Habitation site, Boycetown, Co. Kildare

Most archaeological sites offer at least a clue about who used them and when. The site uncovered at Boycetown in County Kildare in 2002 offers almost none of that. What it does offer is something rarer in its own way: a moment of small, purposeful human activity, stripped back to its barest components, with no artefacts, no dateable material, and no clear explanation of what was actually happening there.

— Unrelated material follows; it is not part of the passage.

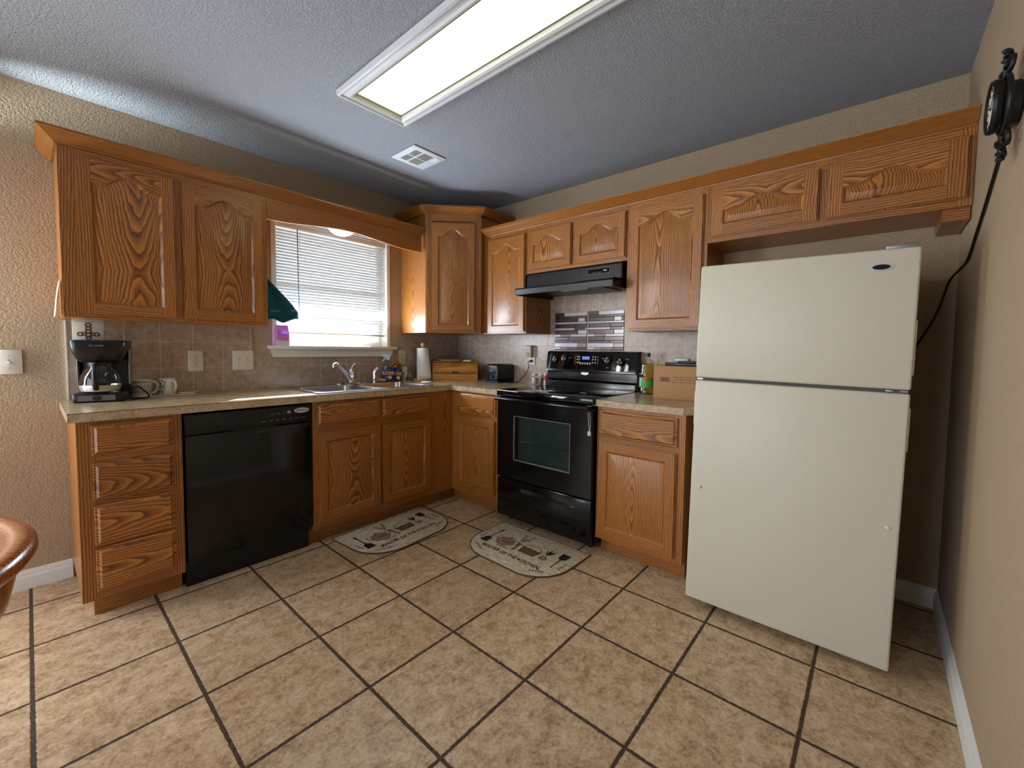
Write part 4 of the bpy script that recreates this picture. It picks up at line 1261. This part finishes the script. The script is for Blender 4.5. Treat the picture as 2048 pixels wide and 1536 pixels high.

The excavation was carried out ahead of the M4 Kinnegad-Enfield-Kilcock road development, as part of the standard process of investigating sites identified during advance testing. At Boycetown's Site 12, earlier linear testing had already flagged a large stone spread, and further investigation revealed a cluster of features grouped tightly together in a small area. A probable hearth, a spread of red-brown sandy soil with patches of charcoal covering roughly 0.75 metres by 0.55 metres, sat in what appeared to be a shallow hollow. A few metres away lay two small charcoal-filled pits, each roughly circular and no more than 0.45 metres across, along with a larger lozenge-shaped pit oriented north to south and measuring about 2.1 metres in length. Most intriguingly, six small stake-holes arranged in a rough semicircular arc were found 2 to 3 metres to the south of the burning features. The excavators considered whether these represented a windbreak fence designed to shelter the fire, but the scale of the burning seemed too modest to require such a structure, and the distance too great for it to have worked efficiently. Whether the pits were post-holes, or simply places where ash and debris from the hearth were dumped, remains unresolved. No objects of any kind were recovered, leaving the date and purpose of the activity entirely open. The archaeologists concluded only that it represented small-scale, localised use of the spot, with no evidence that anything extended beyond the stripped area. It is, in the end, a record of someone doing something, somewhere in Ireland, at some point in the past, and nothing more specific than that.